━━━━━ PROVIDED DATA
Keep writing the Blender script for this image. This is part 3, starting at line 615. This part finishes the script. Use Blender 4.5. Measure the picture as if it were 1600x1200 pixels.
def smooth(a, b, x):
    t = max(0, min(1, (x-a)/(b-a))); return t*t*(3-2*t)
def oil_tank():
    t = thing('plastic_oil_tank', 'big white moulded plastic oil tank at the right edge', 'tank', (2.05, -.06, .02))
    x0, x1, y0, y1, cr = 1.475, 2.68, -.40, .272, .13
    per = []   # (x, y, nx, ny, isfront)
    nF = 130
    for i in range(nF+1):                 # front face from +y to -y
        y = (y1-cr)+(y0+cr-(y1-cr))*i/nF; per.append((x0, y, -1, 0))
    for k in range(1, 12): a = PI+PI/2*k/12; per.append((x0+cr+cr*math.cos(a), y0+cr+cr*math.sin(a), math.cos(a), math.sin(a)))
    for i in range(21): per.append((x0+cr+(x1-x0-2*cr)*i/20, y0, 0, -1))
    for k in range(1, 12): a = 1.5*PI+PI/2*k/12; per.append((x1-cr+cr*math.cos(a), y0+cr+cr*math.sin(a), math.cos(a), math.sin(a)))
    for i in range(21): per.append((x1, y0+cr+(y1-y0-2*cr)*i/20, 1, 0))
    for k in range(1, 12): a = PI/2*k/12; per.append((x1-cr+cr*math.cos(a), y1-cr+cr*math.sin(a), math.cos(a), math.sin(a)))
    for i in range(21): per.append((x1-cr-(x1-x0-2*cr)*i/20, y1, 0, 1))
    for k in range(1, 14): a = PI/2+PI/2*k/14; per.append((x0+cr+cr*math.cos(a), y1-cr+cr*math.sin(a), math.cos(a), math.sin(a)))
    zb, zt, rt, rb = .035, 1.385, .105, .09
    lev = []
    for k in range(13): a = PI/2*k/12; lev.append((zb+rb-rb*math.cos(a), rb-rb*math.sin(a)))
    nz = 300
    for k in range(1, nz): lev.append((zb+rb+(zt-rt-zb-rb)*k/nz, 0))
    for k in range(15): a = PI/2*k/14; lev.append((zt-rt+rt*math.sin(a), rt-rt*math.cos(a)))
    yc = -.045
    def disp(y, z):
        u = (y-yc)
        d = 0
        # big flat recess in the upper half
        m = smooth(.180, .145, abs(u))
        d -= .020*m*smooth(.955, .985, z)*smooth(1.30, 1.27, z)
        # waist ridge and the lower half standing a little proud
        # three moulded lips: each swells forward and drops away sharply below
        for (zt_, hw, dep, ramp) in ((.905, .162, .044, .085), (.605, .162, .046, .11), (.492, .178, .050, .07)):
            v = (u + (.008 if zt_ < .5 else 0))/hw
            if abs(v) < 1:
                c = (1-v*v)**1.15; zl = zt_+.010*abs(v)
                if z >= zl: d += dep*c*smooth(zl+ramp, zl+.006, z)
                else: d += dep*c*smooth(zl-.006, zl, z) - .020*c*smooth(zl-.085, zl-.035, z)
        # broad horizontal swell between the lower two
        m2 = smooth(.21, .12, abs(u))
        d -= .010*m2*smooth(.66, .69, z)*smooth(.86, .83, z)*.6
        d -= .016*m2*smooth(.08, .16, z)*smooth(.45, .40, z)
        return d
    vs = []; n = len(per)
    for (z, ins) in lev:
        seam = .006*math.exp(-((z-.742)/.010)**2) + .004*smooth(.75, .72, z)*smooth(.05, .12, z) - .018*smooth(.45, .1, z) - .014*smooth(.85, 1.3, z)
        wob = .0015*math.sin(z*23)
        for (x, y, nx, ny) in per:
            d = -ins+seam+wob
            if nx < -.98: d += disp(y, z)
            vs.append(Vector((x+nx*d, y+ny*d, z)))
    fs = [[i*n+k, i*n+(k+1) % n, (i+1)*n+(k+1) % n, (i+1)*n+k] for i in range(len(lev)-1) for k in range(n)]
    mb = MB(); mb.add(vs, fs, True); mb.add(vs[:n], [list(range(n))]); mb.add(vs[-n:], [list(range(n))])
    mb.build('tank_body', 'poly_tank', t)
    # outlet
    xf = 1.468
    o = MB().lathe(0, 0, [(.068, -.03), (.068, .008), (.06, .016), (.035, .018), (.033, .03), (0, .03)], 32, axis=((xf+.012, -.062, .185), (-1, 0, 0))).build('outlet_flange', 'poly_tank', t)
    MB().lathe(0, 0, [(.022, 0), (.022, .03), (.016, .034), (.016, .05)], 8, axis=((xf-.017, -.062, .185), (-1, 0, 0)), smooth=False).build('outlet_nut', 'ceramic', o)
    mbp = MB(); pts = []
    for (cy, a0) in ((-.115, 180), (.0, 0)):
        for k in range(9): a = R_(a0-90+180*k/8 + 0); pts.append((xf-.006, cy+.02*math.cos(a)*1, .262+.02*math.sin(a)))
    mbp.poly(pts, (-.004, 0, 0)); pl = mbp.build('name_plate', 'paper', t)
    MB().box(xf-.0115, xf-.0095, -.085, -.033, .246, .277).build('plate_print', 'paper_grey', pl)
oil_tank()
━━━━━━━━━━
_BRIEF_. Return each line of the data exactly as written above.

_TASK RESPONSE_.
Keep writing the Blender script for this image. This is part 3, starting at line 615. This part finishes the script. Use Blender 4.5. Measure the picture as if it were 1600x1200 pixels.
def smooth(a, b, x):
    t = max(0, min(1, (x-a)/(b-a))); return t*t*(3-2*t)
def oil_tank():
    t = thing('plastic_oil_tank', 'big white moulded plastic oil tank at the right edge', 'tank', (2.05, -.06, .02))
    x0, x1, y0, y1, cr = 1.475, 2.68, -.40, .272, .13
    per = []   # (x, y, nx, ny, isfront)
    nF = 130
    for i in range(nF+1):                 # front face from +y to -y
        y = (y1-cr)+(y0+cr-(y1-cr))*i/nF; per.append((x0, y, -1, 0))
    for k in range(1, 12): a = PI+PI/2*k/12; per.append((x0+cr+cr*math.cos(a), y0+cr+cr*math.sin(a), math.cos(a), math.sin(a)))
    for i in range(21): per.append((x0+cr+(x1-x0-2*cr)*i/20, y0, 0, -1))
    for k in range(1, 12): a = 1.5*PI+PI/2*k/12; per.append((x1-cr+cr*math.cos(a), y0+cr+cr*math.sin(a), math.cos(a), math.sin(a)))
    for i in range(21): per.append((x1, y0+cr+(y1-y0-2*cr)*i/20, 1, 0))
    for k in range(1, 12): a = PI/2*k/12; per.append((x1-cr+cr*math.cos(a), y1-cr+cr*math.sin(a), math.cos(a), math.sin(a)))
    for i in range(21): per.append((x1-cr-(x1-x0-2*cr)*i/20, y1, 0, 1))
    for k in range(1, 14): a = PI/2+PI/2*k/14; per.append((x0+cr+cr*math.cos(a), y1-cr+cr*math.sin(a), math.cos(a), math.sin(a)))
    zb, zt, rt, rb = .035, 1.385, .105, .09
    lev = []
    for k in range(13): a = PI/2*k/12; lev.append((zb+rb-rb*math.cos(a), rb-rb*math.sin(a)))
    nz = 300
    for k in range(1, nz): lev.append((zb+rb+(zt-rt-zb-rb)*k/nz, 0))
    for k in range(15): a = PI/2*k/14; lev.append((zt-rt+rt*math.sin(a), rt-rt*math.cos(a)))
    yc = -.045
    def disp(y, z):
        u = (y-yc)
        d = 0
        # big flat recess in the upper half
        m = smooth(.180, .145, abs(u))
        d -= .020*m*smooth(.955, .985, z)*smooth(1.30, 1.27, z)
        # waist ridge and the lower half standing a little proud
        # three moulded lips: each swells forward and drops away sharply below
        for (zt_, hw, dep, ramp) in ((.905, .162, .044, .085), (.605, .162, .046, .11), (.492, .178, .050, .07)):
            v = (u + (.008 if zt_ < .5 else 0))/hw
            if abs(v) < 1:
                c = (1-v*v)**1.15; zl = zt_+.010*abs(v)
                if z >= zl: d += dep*c*smooth(zl+ramp, zl+.006, z)
                else: d += dep*c*smooth(zl-.006, zl, z) - .020*c*smooth(zl-.085, zl-.035, z)
        # broad horizontal swell between the lower two
        m2 = smooth(.21, .12, abs(u))
        d -= .010*m2*smooth(.66, .69, z)*smooth(.86, .83, z)*.6
        d -= .016*m2*smooth(.08, .16, z)*smooth(.45, .40, z)
        return d
    vs = []; n = len(per)
    for (z, ins) in lev:
        seam = .006*math.exp(-((z-.742)/.010)**2) + .004*smooth(.75, .72, z)*smooth(.05, .12, z) - .018*smooth(.45, .1, z) - .014*smooth(.85, 1.3, z)
        wob = .0015*math.sin(z*23)
        for (x, y, nx, ny) in per:
            d = -ins+seam+wob
            if nx < -.98: d += disp(y, z)
            vs.append(Vector((x+nx*d, y+ny*d, z)))
    fs = [[i*n+k, i*n+(k+1) % n, (i+1)*n+(k+1) % n, (i+1)*n+k] for i in range(len(lev)-1) for k in range(n)]
    mb = MB(); mb.add(vs, fs, True); mb.add(vs[:n], [list(range(n))]); mb.add(vs[-n:], [list(range(n))])
    mb.build('tank_body', 'poly_tank', t)
    # outlet
    xf = 1.468
    o = MB().lathe(0, 0, [(.068, -.03), (.068, .008), (.06, .016), (.035, .018), (.033, .03), (0, .03)], 32, axis=((xf+.012, -.062, .185), (-1, 0, 0))).build('outlet_flange', 'poly_tank', t)
    MB().lathe(0, 0, [(.022, 0), (.022, .03), (.016, .034), (.016, .05)], 8, axis=((xf-.017, -.062, .185), (-1, 0, 0)), smooth=False).build('outlet_nut', 'ceramic', o)
    mbp = MB(); pts = []
    for (cy, a0) in ((-.115, 180), (.0, 0)):
        for k in range(9): a = R_(a0-90+180*k/8 + 0); pts.append((xf-.006, cy+.02*math.cos(a)*1, .262+.02*math.sin(a)))
    mbp.poly(pts, (-.004, 0, 0)); pl = mbp.build('name_plate', 'paper', t)
    MB().box(xf-.0115, xf-.0095, -.085, -.033, .246, .277).build('plate_print', 'paper_grey', pl)
oil_tank()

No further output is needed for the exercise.